Building a Faithful Reproduction of EDSAC
Tony Abbey gives us both a history of the machine and a description of its architecture, followed by a run through their efforts in rebuilding it. You may be surprised by some of the unexpected facts from the talk. For instance, while all the tubes used in the EDSAC are still available, their bases are not. Equivalents were sourced from China, but team members had to modify them with dental drills.
They also needed to manufact the 1940s-style tube chassis, and the solution to that problem happened to be just down the road. Bletchley is part of modern-day Milton Keynes, a post-war new town that is also home to another famous name: Marshall amplifiers. Tube amps are built in a surprisingly similar way, so they took on the manufactured challenge. Not all the parts of the new EDSAC are original though. The memory used mercury delay lines in 1949, but for 2018 recreation the computer has a delay line using nickel wire and modern components. Tony admits that even that has caused problems, and there is a simulator using a microcontroller.
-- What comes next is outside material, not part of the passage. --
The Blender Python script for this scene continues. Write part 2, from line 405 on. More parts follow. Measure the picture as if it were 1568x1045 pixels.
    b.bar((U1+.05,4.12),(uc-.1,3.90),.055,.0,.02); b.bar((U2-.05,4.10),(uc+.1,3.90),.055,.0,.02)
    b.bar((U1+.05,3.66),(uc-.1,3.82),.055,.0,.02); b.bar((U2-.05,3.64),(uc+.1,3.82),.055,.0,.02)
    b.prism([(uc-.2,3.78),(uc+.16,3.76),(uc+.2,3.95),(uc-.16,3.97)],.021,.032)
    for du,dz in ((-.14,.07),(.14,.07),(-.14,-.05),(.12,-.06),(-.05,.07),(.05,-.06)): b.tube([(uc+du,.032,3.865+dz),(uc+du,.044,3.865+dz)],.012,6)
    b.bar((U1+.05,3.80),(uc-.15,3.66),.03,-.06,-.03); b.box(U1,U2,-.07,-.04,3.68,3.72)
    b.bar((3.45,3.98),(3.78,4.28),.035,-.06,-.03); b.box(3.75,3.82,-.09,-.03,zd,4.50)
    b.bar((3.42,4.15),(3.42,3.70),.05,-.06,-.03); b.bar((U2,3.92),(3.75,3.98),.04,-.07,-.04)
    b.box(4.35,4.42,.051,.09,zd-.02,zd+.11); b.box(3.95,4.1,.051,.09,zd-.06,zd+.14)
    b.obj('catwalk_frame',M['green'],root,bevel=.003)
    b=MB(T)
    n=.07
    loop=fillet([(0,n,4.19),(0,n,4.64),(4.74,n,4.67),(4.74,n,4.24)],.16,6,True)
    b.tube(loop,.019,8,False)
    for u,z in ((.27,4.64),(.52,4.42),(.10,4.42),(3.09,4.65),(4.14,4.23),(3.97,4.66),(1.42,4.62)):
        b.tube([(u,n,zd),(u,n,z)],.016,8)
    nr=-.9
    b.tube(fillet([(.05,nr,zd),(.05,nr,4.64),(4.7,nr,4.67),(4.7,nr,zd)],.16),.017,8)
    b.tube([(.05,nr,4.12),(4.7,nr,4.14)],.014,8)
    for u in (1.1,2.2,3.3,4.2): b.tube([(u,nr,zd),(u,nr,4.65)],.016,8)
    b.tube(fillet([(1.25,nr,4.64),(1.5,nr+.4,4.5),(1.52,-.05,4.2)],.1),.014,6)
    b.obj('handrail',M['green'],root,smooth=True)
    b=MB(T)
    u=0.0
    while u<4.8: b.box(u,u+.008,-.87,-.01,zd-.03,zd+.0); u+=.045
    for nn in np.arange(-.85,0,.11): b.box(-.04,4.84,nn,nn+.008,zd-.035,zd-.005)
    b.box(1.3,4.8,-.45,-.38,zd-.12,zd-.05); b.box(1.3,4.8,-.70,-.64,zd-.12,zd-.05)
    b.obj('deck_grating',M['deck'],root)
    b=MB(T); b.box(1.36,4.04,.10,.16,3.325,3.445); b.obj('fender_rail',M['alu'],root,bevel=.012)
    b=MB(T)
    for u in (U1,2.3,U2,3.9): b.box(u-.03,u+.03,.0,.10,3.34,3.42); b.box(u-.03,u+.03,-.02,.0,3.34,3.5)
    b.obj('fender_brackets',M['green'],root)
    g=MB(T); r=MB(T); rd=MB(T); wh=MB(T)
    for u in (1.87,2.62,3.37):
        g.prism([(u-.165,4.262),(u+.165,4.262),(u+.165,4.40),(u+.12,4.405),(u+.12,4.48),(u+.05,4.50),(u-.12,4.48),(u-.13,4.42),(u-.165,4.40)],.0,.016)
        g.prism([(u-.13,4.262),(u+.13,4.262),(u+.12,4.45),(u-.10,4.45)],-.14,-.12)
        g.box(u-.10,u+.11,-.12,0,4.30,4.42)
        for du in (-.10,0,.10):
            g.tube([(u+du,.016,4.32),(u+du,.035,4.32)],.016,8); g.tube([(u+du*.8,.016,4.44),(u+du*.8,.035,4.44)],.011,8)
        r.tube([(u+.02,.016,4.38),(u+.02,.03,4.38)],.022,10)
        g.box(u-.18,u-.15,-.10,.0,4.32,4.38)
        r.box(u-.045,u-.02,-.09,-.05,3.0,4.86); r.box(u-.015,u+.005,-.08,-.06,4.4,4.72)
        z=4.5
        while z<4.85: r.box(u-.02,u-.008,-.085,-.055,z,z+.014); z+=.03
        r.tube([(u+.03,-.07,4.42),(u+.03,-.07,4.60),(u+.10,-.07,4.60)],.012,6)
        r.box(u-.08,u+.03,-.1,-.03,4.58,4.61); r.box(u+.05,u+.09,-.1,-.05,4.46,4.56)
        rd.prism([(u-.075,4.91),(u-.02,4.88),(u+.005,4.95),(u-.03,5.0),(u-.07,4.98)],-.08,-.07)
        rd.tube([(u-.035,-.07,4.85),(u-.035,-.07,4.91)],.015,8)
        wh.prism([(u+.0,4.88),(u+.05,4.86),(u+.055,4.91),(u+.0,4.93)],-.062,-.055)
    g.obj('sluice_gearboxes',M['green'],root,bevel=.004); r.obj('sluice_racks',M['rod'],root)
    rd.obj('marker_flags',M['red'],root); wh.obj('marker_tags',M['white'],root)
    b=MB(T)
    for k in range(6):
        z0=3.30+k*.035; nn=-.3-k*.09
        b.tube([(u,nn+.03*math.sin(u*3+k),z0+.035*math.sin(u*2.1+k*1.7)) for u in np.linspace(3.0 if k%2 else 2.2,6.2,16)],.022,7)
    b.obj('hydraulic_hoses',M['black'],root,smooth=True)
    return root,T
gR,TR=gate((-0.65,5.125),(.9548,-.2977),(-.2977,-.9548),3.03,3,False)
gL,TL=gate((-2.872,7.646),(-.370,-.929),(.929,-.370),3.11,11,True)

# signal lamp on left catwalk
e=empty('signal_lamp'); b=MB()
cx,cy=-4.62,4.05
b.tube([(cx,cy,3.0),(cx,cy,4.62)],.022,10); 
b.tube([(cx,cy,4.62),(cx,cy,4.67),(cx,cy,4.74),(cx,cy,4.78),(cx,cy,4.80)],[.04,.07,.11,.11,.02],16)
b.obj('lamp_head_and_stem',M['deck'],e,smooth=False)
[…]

You can see the restored EDSAC at the National Museum of Computing. We visited it in 2016, and you can read our review. Meanwhile if you are an FPGA wizard, you can even have a virtual EDSAC of your own.
EDSAC pictures: Copyright Computer Laboratory, University of Cambridge. Reproduced by permission. [CC BY 2.0 UK]
Jenny,
We had a special EDSAC themed days at OSHUG last year in Hebden Bridge. There are a couple of Verilog implementations of EDSAC – so you can now port it to your favourite FPGA.
As EDSAC only had 18 opcodes – it’s well within the scope of emulating it on an Arduino or similar.
The opcodes were chosen for pure mnemonic value – A for Add, S for Subtract etc.
As a very simple load-store architecture, with almost no addressing modes – it takes a lot of instructions and ingenuity to write assembly language for it.
The “initial orders” – a bootstrap program dialled in using a telephone uniselector are a work of art. Every trick as well as self modifying code were exploited to extract the most from the minimal hardware.
Next May 6th (2019) is the 70th anniversary of EDSAC running it’s first code.
EDSAC to the introduction of the IBM PC took just 32 years.
And here I am more than another 32 years later with a battery handheld device with hi res display, gigabytes of memory, gigahertz clock speeds and multiple wireless options for connecting to The Internet. And hopefully I will live to see what is around in another 32 years, mind boggled!
Hi monsonite
I went to the OSHUG event at Hebden Bridge and that was the coincidence that got me involved with the EDSAC rebuild at TNMOC where I went on a Staurday invite to possiby join the TNMOC team.I was pointed towards the rebuild of EDSAC. I go there once a week, and am thoroughly enjoying the experience, although it really taxes my aging brain.